• [EXERCISE REQUIREMENTS]:
Which lines contain the string "part"? Please list every one of them.
start
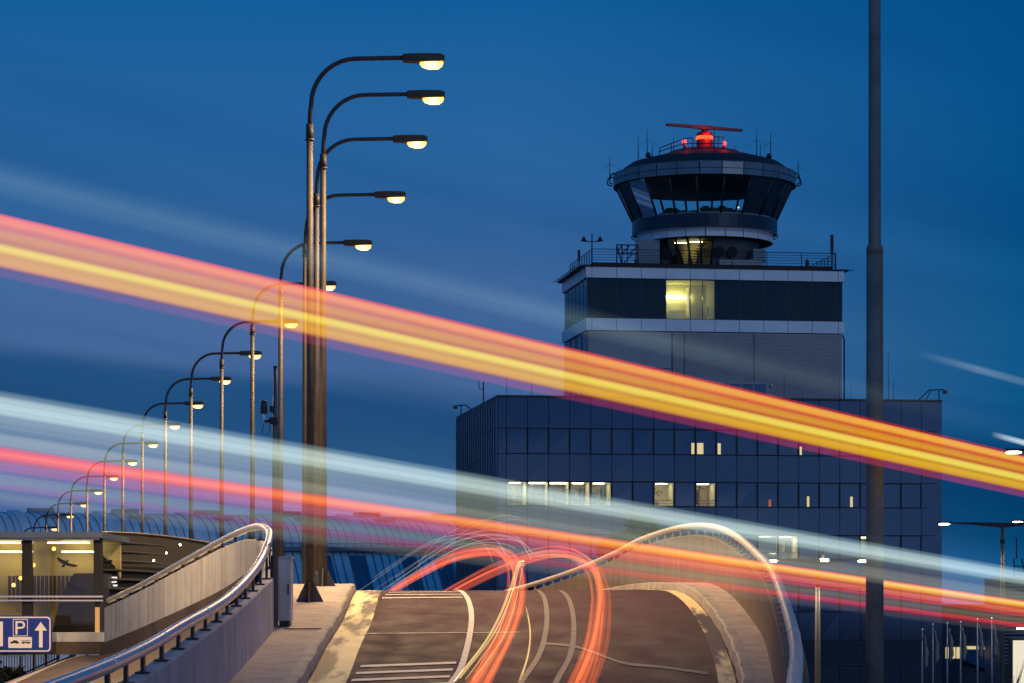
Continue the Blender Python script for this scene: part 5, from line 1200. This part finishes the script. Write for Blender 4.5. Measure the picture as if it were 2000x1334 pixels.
Lp = [P(905, 1390, 33.5), P(930, 1334, 36.5), P(960, 1280, 42), P(985, 1230, 48), P(1003, 1170, 55), P(1002, 1110, 64), P(978, 1080, 71), P(935, 1077, 77), P(880, 1090, 84), P(830, 1115, 91), P(775, 1148, 99), P(690, 1205, 110)]
Rp = [P(1105, 1390, 33.5), P(1132, 1334, 36.5), P(1158, 1265, 42.5), P(1170, 1200, 50), P(1172, 1150, 58), P(1155, 1105, 67), P(1105, 1080, 75), P(1040, 1086, 83), P(960, 1115, 93), P(890, 1150, 103), P(790, 1205, 114)]
tl = ((.36, .045, .012), (.55, .09, .02))
bundle('tail_light_trail', 'orange bundle of tail light streaks nearer the hatched markings, curling over the crest', Lp, .21, 15, .026, tl, .48, seed=3, group='tail light streaks on the road', sheath=0)
bundle('tail_light_trail', 'orange bundle of tail light streaks nearer the tall parapet, curling over the crest', Rp, .21, 15, .026, tl, .48, seed=8, group='tail light streaks on the road', sheath=0)
yl = ((.9, .55, .16), (1, .75, .3))
Mp = [P(905, 1334, 40), P(960, 1260, 46), P(985, 1210, 51), P(1002, 1160, 57), P(1015, 1110, 65), P(1022, 1102, 66)]
bundle('headlight_trail', 'thin yellow headlight strands woven into the orange bundle on the road', Mp, .12, 5, .009, yl, .6, seed=4, group='headlight strands on the road')
Mp = [P(1012, 1334, 45), P(1028, 1280, 50), P(1031, 1230, 56), P(1022, 1180, 64), P(1010, 1160, 69)]
bundle('headlight_trail', 'single thin pale strand winding along the middle of the road', Mp, .001, 1, .011, yl, .8, seed=2, group='headlight strands on the road')
Mp = [P(720, 1158, 96), P(770, 1125, 92), P(820, 1092, 88), P(870, 1065, 84), P(930, 1052, 80), P(985, 1062, 76), P(1010, 1100, 70)]
bundle('headlight_trail', 'fan of fine white headlight strands descending beyond the crest', Mp, .6, 8, .008, ((.5, .5, .48), (.7, .68, .6)), .32, seed=11, group='headlight strands on the road')
Mp = [P(835, 1115, 92), P(862, 1075, 88), P(900, 1045, 86), P(960, 1020, 84), P(1000, 1022, 83), P(1015, 1040, 82)]
bundle('headlight_trail', 'three fine yellow strands looping highest above the crest', Mp, .5, 3, .007, yl, .3, seed=12, group='headlight strands on the road')
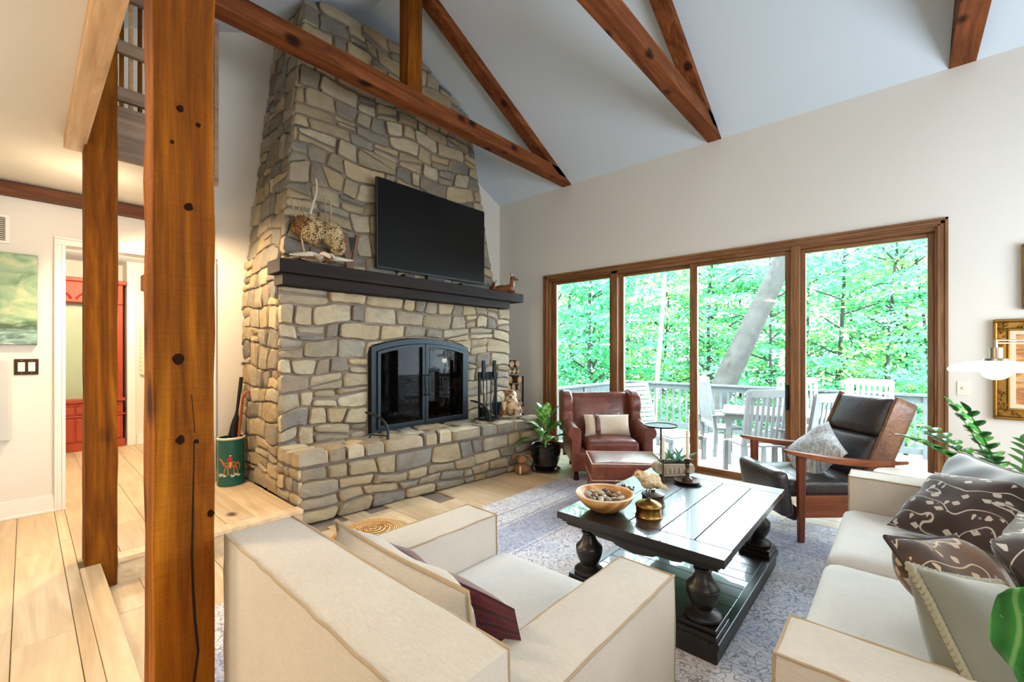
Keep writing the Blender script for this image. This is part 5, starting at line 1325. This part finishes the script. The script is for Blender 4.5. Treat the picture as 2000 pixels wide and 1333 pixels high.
end
• [FULL ANSWER]:
Continue the Blender Python script for this scene: part 5, from line 1200. This part finishes the script. Write for Blender 4.5. Measure the picture as if it were 2000x1334 pixels.
Keep writing the Blender script for this image. This is part 5, starting at line 1325. This part finishes the script. The script is for Blender 4.5. Treat the picture as 2000 pixels wide and 1333 pixels high.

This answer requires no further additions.